Both Minnesota performances sold out this year. Vänskä is a draw, but the band itself made a good impression in 2006, and its recordings -- principally the Beethoven symphony cycle -- are well-known.
"Among people who regularly go to concerts and buy recordings, there will be a big, big recognition of the Minnesota," said London Times music critic Richard Morrison.
On Friday, Londoners Izabella and Redmond Ivie had their first listen of the Minnesota sound and applauded what Izabella called "the passion of the players."
Alan Bush, of North Yorkshire, was similarly impressed.
"Lovely orchestra," he murmured to his companions after Friday's show. When introduced to a reporter, he said, "Every part of the orchestra is just fantastic. I haven't had a chance to read the program yet. What is it, the Minnesota Philharmonic?"
Close enough.
Living a dream
Wingert, meanwhile, has welcomed many Minnesota friends who have come to watch her, Hyde Pierce, Rylance and Joanna Lumley in "La Bete" at the Comedy Theatre.

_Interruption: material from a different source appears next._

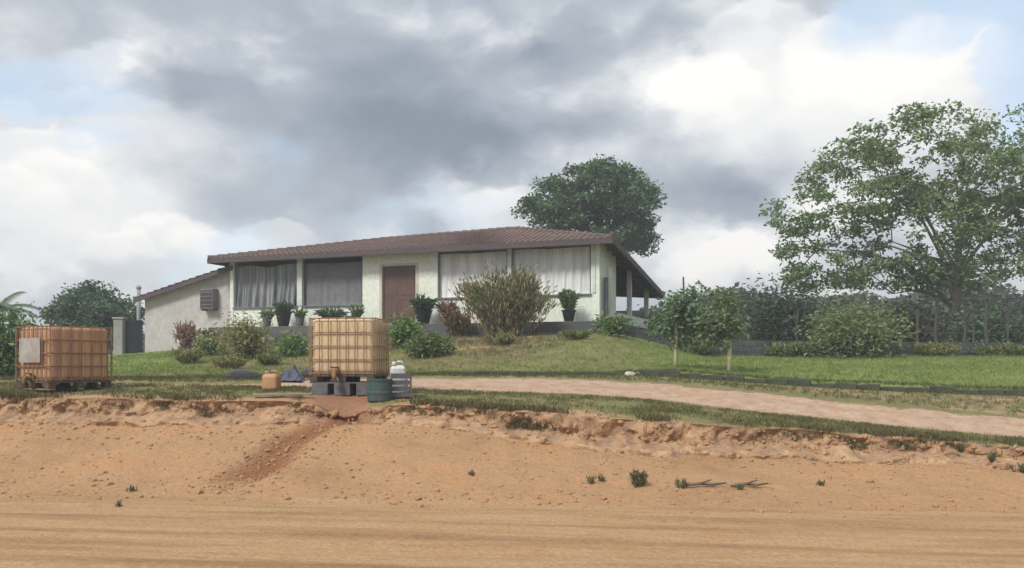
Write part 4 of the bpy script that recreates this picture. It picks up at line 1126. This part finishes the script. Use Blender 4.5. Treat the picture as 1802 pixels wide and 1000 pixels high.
for (px, py, w_, h_, n, lab) in ((1121, 858, .32, .26, 260, 'largest green weed tuft low on the earth bank'), (1043, 852, .2, .14, 110, 'weed tuft just left of the largest one on the bank'),
                                 (1058, 848, .15, .12, 80, 'small weed touching the tuft left of the largest one'), (1198, 860, .28, .15, 150, 'olive weed tuft right of the largest one beside dead sticks'),
                                 (1300, 862, .16, .10, 70, 'little weed between the two dead sticks'),
                                 (1445, 855, .16, .07, 60, 'low weed right of the dead sticks'),
                                 (832, 838, .18, .08, 60, 'flat weed in the middle of the bank'), (231, 866, .18, .08, 60, 'flat weed at the foot of the bank on the left'),
                                 (209, 892, .12, .07, 40, 'smallest weed beside the road on the left'), (1745, 812, .4, .16, 200, 'grassy weed clump near the top of the bank at the right edge'),
                                 (1800, 832, .45, .16, 200, 'weed clump on the bank at the very right edge'), (1690, 795, .3, .14, 130, 'weed clump under the driveway edge on the right')):
    xq, yq = on_bank(px, py)
    bush('weed', lab, CX + xq / yq * FPX, 0, yq, w_ * .85, h_ * .75, int(n * .7), max(.05, h_ * .36), [(.17, .175, .10), (.22, .20, .125), (.15, .15, .085)], 'weed', upright=.7, aspect=.25, stems=6, group='weeds on the earth bank')
for (px, py, L, lab) in ((1240, 858, .62, 'dead stick lying right of the olive weed on the bank'), (1320, 858, .52, 'dead stick further right on the bank')):
    xq, yq = on_bank(px, py); t = thing('dead_stick', lab, 'stick', (xq, yq, ground_z(xq, yq)), 0, 'dead sticks on the bank')
    MB().tube(((-L / 2, 0, .02), (-L * .1, .03, .045), (L * .2, .01, .035), (L / 2, .05, .05)), (.02, .026, .022, .01), 6).tube(((-L * .1, .03, .045), (L * .05, -.1, .10), (L * .1, -.16, .12)), (.016, .011, .005), 5).build('wood', M['dead_wood'], t)

# ------------------------------------------------------------------ loose clods, grass blades
def scatter(n, fx):
    res = []
    while len(res) < n:
        q = fx()
        if q: res.append(q)
    return res


def interp_pt(x, y): return (x, y, ground_z(x, y))


def clods():
    global ICO, ICF
    ico = [(0, 0, 1), (.89, 0, .45), (.28, .85, .45), (-.72, .53, .45), (-.72, -.53, .45), (.28, -.85, .45), (.72, .53, -.45), (-.28, .85, -.45), (-.89, 0, -.45), (-.28, -.85, -.45), (.72, -.53, -.45), (0, 0, -1)]
    fc = [(0, 1, 2), (0, 2, 3), (0, 3, 4), (0, 4, 5), (0, 5, 1), (1, 6, 2), (2, 7, 3), (3, 8, 4), (4, 9, 5), (5, 10, 1), (6, 7, 2), (7, 8, 3), (8, 9, 4), (9, 10, 5), (10, 6, 1), (11, 7, 6), (11, 8, 7), (11, 9, 8), (11, 10, 9), (11, 6, 10)]
    ICO, ICF = ico, fc
    mb = MB()
    for q in range(4200):
        x = random.uniform(-10, 10); a_, b_ = float(np.interp(x, cols, Yt)), float(np.interp(x, cols, Yb))
        u = random.random()
        if q % 5 == 0: x = float(path_x(12.5 + u * 2)) + random.gauss(0, .35); y = 12.0 + u * 2.6
        elif q % 5 == 1: y = b_ - abs(random.gauss(0, .3))
        elif q % 5 == 2: y = a_ + random.gauss(.2, .35)
        else: y = a_ + (b_ - a_) * u
        s_ = min(.055, .006 + random.expovariate(1 / .0075)); z = ground_z(x, y) + s_ * .25
        k_ = [s_ * random.uniform(.7, 1.3) for _ in range(3)]
        mb.add([(x + a * k_[0] * random.uniform(.8, 1.2), y + b * k_[1] * random.uniform(.8, 1.2), z + c * k_[2] * .7) for a, b, c in ico], fc)
    return tag(mb.build('earth_clods', M['rock'], None), 'loose orange clods scattered over the earth bank', None, None, 'stuff')


clods()


def face_chunks():
    rows = [i for i in range(NR) if band[i] == 'bank' and GM[i, NC // 2, 3] > .95]
    c0 = int(np.searchsorted(cols, -10.5)); c1 = int(np.searchsorted(cols, 10.5)); mb = MB()
    for q in range(1700):
        j = random.randrange(c0, c1); i = random.choice(rows)
        s_ = min(.07, .010 + random.expovariate(1 / .014)); p_ = Vector((cols[j] + random.uniform(-.04, .04), GY[i, j], GZ[i, j]))
        rot_ = Matrix.Rotation(random.uniform(0, 3), 3, Vector((random.gauss(0, 1), random.gauss(0, 1), random.gauss(0, 1))).normalized())
        k_ = [s_ * random.uniform(.5, 1.3) for _ in range(3)]
        mb.add([p_ + rot_ @ Vector((a * k_[0], b * k_[1], c * k_[2])) * random.uniform(.65, 1.2) for a, b, c in ICO], ICF)
    return tag(mb.build('broken_earth', M['rock'], None), 'angular lumps of broken earth along the cut face of the bank', None, None, 'stuff')


face_chunks()


def grass(name, label, pts, hgt, cols_, per=5, spread=.035):
    P = np.repeat(np.array(pts), per, 0); n = len(P); P[:, :2] += RNG.normal(size=(n, 2)) * spread
    aim = np.stack([RNG.normal(size=n) * .5, RNG.normal(size=n) * .5, np.full(n, 1.6)], -1)
    o = leaves(name, P, hgt, cols_, None, .11, .0, aim, .35, .12)
    return tag(o, label, None, None, 'stuff')


def g_verge():
    x = random.uniform(-11, 10); a_, b_ = float(np.interp(x, cols, Yc)), float(np.interp(x, cols, Yl))
    u = random.random() ** 1.0; y = a_ + (b_ - a_) * u
    j = int(np.searchsorted(cols, x)); i = int(np.argmin(np.abs(GY[:, j] - y)))
    if random.random() > max(0.0, GM[i, j, 0]) ** 1.5 or GM[i, j, 1] > .4: return None
    if fbm(x * 1.1, y * 1.3, 120) < random.uniform(-.25, .15): return None
    return interp_pt(x, y)


grass('verge_grass', 'short olive grass tufts growing on the verge', scatter(6500, g_verge), .055, [(.14, .145, .06), (.18, .17, .075), (.22, .185, .10), (.11, .135, .05)])


def g_edge():
    x = random.uniform(-11, 10); y = float(np.interp(x, cols, Yc)) + abs(random.gauss(0, .14)) - .02
    if fbm(x * .8, 2.5, 130) < random.uniform(-.12, .22) or abs(x + 3) < .7: return None
    return interp_pt(x, y)


grass('edge_grass', 'ragged dry grass hanging along the lip of the bank', scatter(1500, g_edge), .10, [(.19, .17, .09), (.23, .19, .11), (.15, .15, .07)], 6, .04)


def g_margin():
    x = random.uniform(-11, 13); b_ = float(np.interp(x, cols, Yk)); y = b_ + (random.gauss(.12, .16) if random.random() < .5 else -random.random() * (b_ - float(np.interp(x, cols, Yu))))
    return interp_pt(x, y)


grass('kerb_grass', 'longer grass along the garden kerb', scatter(6000, g_margin), .07, [(.10, .135, .05), (.13, .165, .06), (.16, .16, .07)])


def g_lawn():
    y = random.uniform(18.5, 30); x = random.uniform(-13, 20)
    if y < float(kb_y(x)) + .15: return None
    j = int(np.searchsorted(cols, x)); i = int(np.argmin(np.abs(GY[:, j] - y)))
    if random.random() > GM[i, j, 0]: return None
    return interp_pt(x, y)


lp = scatter(13000, g_lawn)
mound_p = [q for q in lp if lawn_mask(np.full(NC, q[0]), np.full(NC, q[1]))[0, 3] > .35] if False else []
sel = np.array([float(sstep(9.5, 5.5, -to_house(q[0], q[1])[1]) * sstep(1.8, -1.5, to_house(q[0], q[1])[0]) * sstep(-14.5, -9, to_house(q[0], q[1])[0])) for q in lp])
lpa = np.array(lp)
grass('lawn_grass', 'short bright grass of the lawn', lpa[sel < .4], .075, [(.19, .255, .075), (.225, .29, .085), (.26, .285, .11)], 5, .06)
grass('mound_grass', 'dry brownish grass on the mound in front of the house', lpa[sel >= .4], .10, [(.23, .185, .11), (.19, .165, .08), (.27, .21, .13), (.16, .16, .07)], 5, .06)

# ------------------------------------------------------------------ haze volume added to lift the blacks, in place of a window-glass veil
hm = bpy.data.materials.new('added_haze'); hm.use_nodes = True; ht = NT(hm.node_tree); ht.n.remove(ht.n['Principled BSDF'])
pv = ht.node('ShaderNodeVolumePrincipled'); pv.inputs['Color'].default_value = (.90, .94, 1, 1); pv.inputs['Density'].default_value = .0024; pv.inputs['Anisotropy'].default_value = .2
ht.l.new(pv.outputs[0], ht.n['Material Output'].inputs['Volume'])
hz = MB().box((-3600, -3600, -1.2), (3600, 3600, 15)).build('haze', hm, None)
tag(hz, 'thin pale haze added over the whole place to lift the dark tones', None, None, 'stuff')
scene.cycles.volume_bounces = 0; scene.cycles.max_bounces = 5; scene.cycles.diffuse_bounces = 3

Darting past autograph-seekers besieging Lumley at the stage door Wednesday, Wingert protested that she's playing a small role ("I'm like the dormouse who gets to sit at the table") but also admitted that she has been living a "midlife fantasy" since arriving in mid-May to start rehearsals.
"I get asked for directions by people on the street, and I'm able to help them," she said proudly over afternoon coffee.
Minneapolis theater director Peter Rothstein visited this week and went out afterward with Wingert, Hyde Pierce and others in the cast. "Meeting David was a thrill," he said, "because I still remember him onstage at the Guthrie."
The Tricycle Theatre is on the other side of town from the West End, but Lichtscheidl jokingly referred this week to a recent article about a now-famous actor "who was discovered on a London stage when a director saw him."
It could happen. Nick Kent, Tricycle's artistic director, said Thursday that "People here certainly know of the Guthrie."
Really?
"Oh yes," he said. "Theater does put places on the map."